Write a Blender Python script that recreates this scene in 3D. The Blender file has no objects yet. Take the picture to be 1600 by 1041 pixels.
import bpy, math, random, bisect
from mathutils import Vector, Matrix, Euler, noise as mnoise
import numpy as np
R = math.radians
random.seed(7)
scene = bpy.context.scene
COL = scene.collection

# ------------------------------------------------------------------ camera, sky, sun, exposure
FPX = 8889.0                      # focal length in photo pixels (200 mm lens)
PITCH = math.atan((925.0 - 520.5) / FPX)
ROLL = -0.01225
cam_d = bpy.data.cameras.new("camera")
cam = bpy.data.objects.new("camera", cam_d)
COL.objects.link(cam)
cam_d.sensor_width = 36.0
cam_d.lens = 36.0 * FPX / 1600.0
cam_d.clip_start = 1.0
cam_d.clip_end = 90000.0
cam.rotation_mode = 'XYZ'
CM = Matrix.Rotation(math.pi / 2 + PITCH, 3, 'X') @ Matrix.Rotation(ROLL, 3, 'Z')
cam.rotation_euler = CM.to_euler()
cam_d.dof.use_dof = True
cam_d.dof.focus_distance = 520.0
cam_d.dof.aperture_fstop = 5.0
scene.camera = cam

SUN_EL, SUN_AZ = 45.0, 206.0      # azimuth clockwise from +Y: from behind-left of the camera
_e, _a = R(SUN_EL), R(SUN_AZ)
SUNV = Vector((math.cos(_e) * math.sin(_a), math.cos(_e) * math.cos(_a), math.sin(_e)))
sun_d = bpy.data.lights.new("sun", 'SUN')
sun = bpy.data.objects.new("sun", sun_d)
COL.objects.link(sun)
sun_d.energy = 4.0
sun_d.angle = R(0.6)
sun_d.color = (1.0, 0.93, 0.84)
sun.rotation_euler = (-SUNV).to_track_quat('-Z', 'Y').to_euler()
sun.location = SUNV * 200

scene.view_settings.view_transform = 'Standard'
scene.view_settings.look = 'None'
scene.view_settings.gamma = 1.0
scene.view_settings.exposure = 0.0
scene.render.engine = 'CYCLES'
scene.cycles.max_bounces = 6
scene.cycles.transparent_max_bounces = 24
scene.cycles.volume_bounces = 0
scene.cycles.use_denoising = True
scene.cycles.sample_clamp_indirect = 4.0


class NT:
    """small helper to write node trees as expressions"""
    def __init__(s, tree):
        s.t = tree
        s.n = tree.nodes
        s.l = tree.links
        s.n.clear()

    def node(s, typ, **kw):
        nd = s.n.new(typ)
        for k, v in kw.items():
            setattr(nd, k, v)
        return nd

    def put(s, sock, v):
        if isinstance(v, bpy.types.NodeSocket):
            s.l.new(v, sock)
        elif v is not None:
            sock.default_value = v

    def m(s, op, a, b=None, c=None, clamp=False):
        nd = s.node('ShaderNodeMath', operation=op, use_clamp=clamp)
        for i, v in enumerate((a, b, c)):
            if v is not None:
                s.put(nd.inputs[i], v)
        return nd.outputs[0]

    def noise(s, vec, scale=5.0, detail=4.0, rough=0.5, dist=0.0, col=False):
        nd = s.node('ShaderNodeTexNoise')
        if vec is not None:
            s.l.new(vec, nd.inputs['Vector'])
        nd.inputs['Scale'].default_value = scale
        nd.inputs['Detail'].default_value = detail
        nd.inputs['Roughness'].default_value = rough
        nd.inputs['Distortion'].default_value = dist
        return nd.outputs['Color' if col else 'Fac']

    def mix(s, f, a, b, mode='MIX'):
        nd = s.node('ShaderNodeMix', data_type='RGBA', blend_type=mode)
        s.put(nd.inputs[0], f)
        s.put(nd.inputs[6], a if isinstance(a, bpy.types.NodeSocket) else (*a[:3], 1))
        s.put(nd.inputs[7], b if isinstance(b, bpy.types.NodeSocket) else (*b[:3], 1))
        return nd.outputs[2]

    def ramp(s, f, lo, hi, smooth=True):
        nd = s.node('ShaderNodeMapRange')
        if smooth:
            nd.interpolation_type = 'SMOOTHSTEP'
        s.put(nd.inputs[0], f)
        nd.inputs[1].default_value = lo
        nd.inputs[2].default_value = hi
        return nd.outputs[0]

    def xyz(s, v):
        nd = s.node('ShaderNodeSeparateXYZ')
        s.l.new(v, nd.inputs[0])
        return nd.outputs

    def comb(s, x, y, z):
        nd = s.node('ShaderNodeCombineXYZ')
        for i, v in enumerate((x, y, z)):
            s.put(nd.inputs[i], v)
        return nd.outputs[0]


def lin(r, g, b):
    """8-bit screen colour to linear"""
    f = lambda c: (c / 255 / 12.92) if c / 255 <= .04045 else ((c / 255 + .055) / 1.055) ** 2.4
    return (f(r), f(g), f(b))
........
■ WRITTEN INSTRUCTION
Reproduce the listing above verbatim, from first line to last.

■ TASK RESPONSE
Write a Blender Python script that recreates this scene in 3D. The Blender file has no objects yet. Take the picture to be 1600 by 1041 pixels.
import bpy, math, random, bisect
from mathutils import Vector, Matrix, Euler, noise as mnoise
import numpy as np
R = math.radians
random.seed(7)
scene = bpy.context.scene
COL = scene.collection

# ------------------------------------------------------------------ camera, sky, sun, exposure
FPX = 8889.0                      # focal length in photo pixels (200 mm lens)
PITCH = math.atan((925.0 - 520.5) / FPX)
ROLL = -0.01225
cam_d = bpy.data.cameras.new("camera")
cam = bpy.data.objects.new("camera", cam_d)
COL.objects.link(cam)
cam_d.sensor_width = 36.0
cam_d.lens = 36.0 * FPX / 1600.0
cam_d.clip_start = 1.0
cam_d.clip_end = 90000.0
cam.rotation_mode = 'XYZ'
CM = Matrix.Rotation(math.pi / 2 + PITCH, 3, 'X') @ Matrix.Rotation(ROLL, 3, 'Z')
cam.rotation_euler = CM.to_euler()
cam_d.dof.use_dof = True
cam_d.dof.focus_distance = 520.0
cam_d.dof.aperture_fstop = 5.0
scene.camera = cam

SUN_EL, SUN_AZ = 45.0, 206.0      # azimuth clockwise from +Y: from behind-left of the camera
_e, _a = R(SUN_EL), R(SUN_AZ)
SUNV = Vector((math.cos(_e) * math.sin(_a), math.cos(_e) * math.cos(_a), math.sin(_e)))
sun_d = bpy.data.lights.new("sun", 'SUN')
sun = bpy.data.objects.new("sun", sun_d)
COL.objects.link(sun)
sun_d.energy = 4.0
sun_d.angle = R(0.6)
sun_d.color = (1.0, 0.93, 0.84)
sun.rotation_euler = (-SUNV).to_track_quat('-Z', 'Y').to_euler()
sun.location = SUNV * 200

scene.view_settings.view_transform = 'Standard'
scene.view_settings.look = 'None'
scene.view_settings.gamma = 1.0
scene.view_settings.exposure = 0.0
scene.render.engine = 'CYCLES'
scene.cycles.max_bounces = 6
scene.cycles.transparent_max_bounces = 24
scene.cycles.volume_bounces = 0
scene.cycles.use_denoising = True
scene.cycles.sample_clamp_indirect = 4.0


class NT:
    """small helper to write node trees as expressions"""
    def __init__(s, tree):
        s.t = tree
        s.n = tree.nodes
        s.l = tree.links
        s.n.clear()

    def node(s, typ, **kw):
        nd = s.n.new(typ)
        for k, v in kw.items():
            setattr(nd, k, v)
        return nd

    def put(s, sock, v):
        if isinstance(v, bpy.types.NodeSocket):
            s.l.new(v, sock)
        elif v is not None:
            sock.default_value = v

    def m(s, op, a, b=None, c=None, clamp=False):
        nd = s.node('ShaderNodeMath', operation=op, use_clamp=clamp)
        for i, v in enumerate((a, b, c)):
            if v is not None:
                s.put(nd.inputs[i], v)
        return nd.outputs[0]

    def noise(s, vec, scale=5.0, detail=4.0, rough=0.5, dist=0.0, col=False):
        nd = s.node('ShaderNodeTexNoise')
        if vec is not None:
            s.l.new(vec, nd.inputs['Vector'])
        nd.inputs['Scale'].default_value = scale
        nd.inputs['Detail'].default_value = detail
        nd.inputs['Roughness'].default_value = rough
        nd.inputs['Distortion'].default_value = dist
        return nd.outputs['Color' if col else 'Fac']

    def mix(s, f, a, b, mode='MIX'):
        nd = s.node('ShaderNodeMix', data_type='RGBA', blend_type=mode)
        s.put(nd.inputs[0], f)
        s.put(nd.inputs[6], a if isinstance(a, bpy.types.NodeSocket) else (*a[:3], 1))
        s.put(nd.inputs[7], b if isinstance(b, bpy.types.NodeSocket) else (*b[:3], 1))
        return nd.outputs[2]

    def ramp(s, f, lo, hi, smooth=True):
        nd = s.node('ShaderNodeMapRange')
        if smooth:
            nd.interpolation_type = 'SMOOTHSTEP'
        s.put(nd.inputs[0], f)
        nd.inputs[1].default_value = lo
        nd.inputs[2].default_value = hi
        return nd.outputs[0]

    def xyz(s, v):
        nd = s.node('ShaderNodeSeparateXYZ')
        s.l.new(v, nd.inputs[0])
        return nd.outputs

    def comb(s, x, y, z):
        nd = s.node('ShaderNodeCombineXYZ')
        for i, v in enumerate((x, y, z)):
            s.put(nd.inputs[i], v)
        return nd.outputs[0]


def lin(r, g, b):
    """8-bit screen colour to linear"""
    f = lambda c: (c / 255 / 12.92) if c / 255 <= .04045 else ((c / 255 + .055) / 1.055) ** 2.4
    return (f(r), f(g), f(b))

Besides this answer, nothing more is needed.